Backtesting Investment Strategies
July 13, 2009
– Comments (8) |
RELATED TICKERS: ICI
, TRAD
When I first developed my investing model I was ignorant about my level of ignorance. Despite my ignorance^2, I had the opportunity to meet with several large investment firms and venture capitalists about my creation. One question that was consistently asked was:
Who the hell do you think you are?
However, another more relevant question was:
Have you done backtesting? And what were the results?
My answer at the time was, “Backtesting is hard. Even if I did backtesting, you would then question the accuracy of my backtesting in the same way you question the accuracy of model. Thus, it would be an ineffective means to validate my tool.”
I was right about backtesting being hard, and probably right about it not providing real validation for my tool (this may be the subject of a future post). However, as a user of my own tool, I thought it would help me sleep easier if I had a pretty good idea how my model would have performed over the last few years.
So I built it. It took 2-3 months of thinking about it, and 2 weeks to actually build it. To load an investment strategy takes about 8 hours, to gather all the price data takes about 12 hours (only needs to be done once for each year tested), to execute at varying portfolio sizes only takes about 5 minutes.
As I may refer to the results of my backtesting tool (I still need a cool name for it, any ideas?) I thought I would discuss its limitations upfront.
1. It does not factor in quarterly financial statements. The results are based solely on the end of year financial statements from the 5 previous years
2. It can only make end of day decisions since price data is most available in this form (this amount of data alone is sufficient to bring my system to its knees).
3. I can not use 2/10 price determinants that I use on anticitrade. So it does not perfectly model the investment decisions of my full system (for better or worse).
4. Many modern stocks do not have an adequate history for consideration in my model, consequently the quantity of viable investments is lower.
5. Many stocks that would have been a possible investment have since gone out of business, so their financial data was also missing from the analysis (probably inflates the results of my backtesting).
6. It does not account for transaction costs (although it will tell you the # of transactions).
That’s all the big flaws I have discovered so far.

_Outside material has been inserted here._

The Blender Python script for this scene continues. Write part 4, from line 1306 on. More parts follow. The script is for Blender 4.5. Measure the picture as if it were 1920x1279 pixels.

As some of you may conclude, creating a system that automatically makes investment decisions based on fundamental analysis and relative pricing was not a trivial task.
If anyone has a fundamental strategy they would like me to test out let me know. If I think it is worth 8 hours of my machines time, I will give it a run.
I don’t think I will be releasing the results of testing anticitrade for a variety of reasons. The two biggest are that the testing is incomplete, and I gain nothing from releasing it (since validating my own system does not add to its credibility).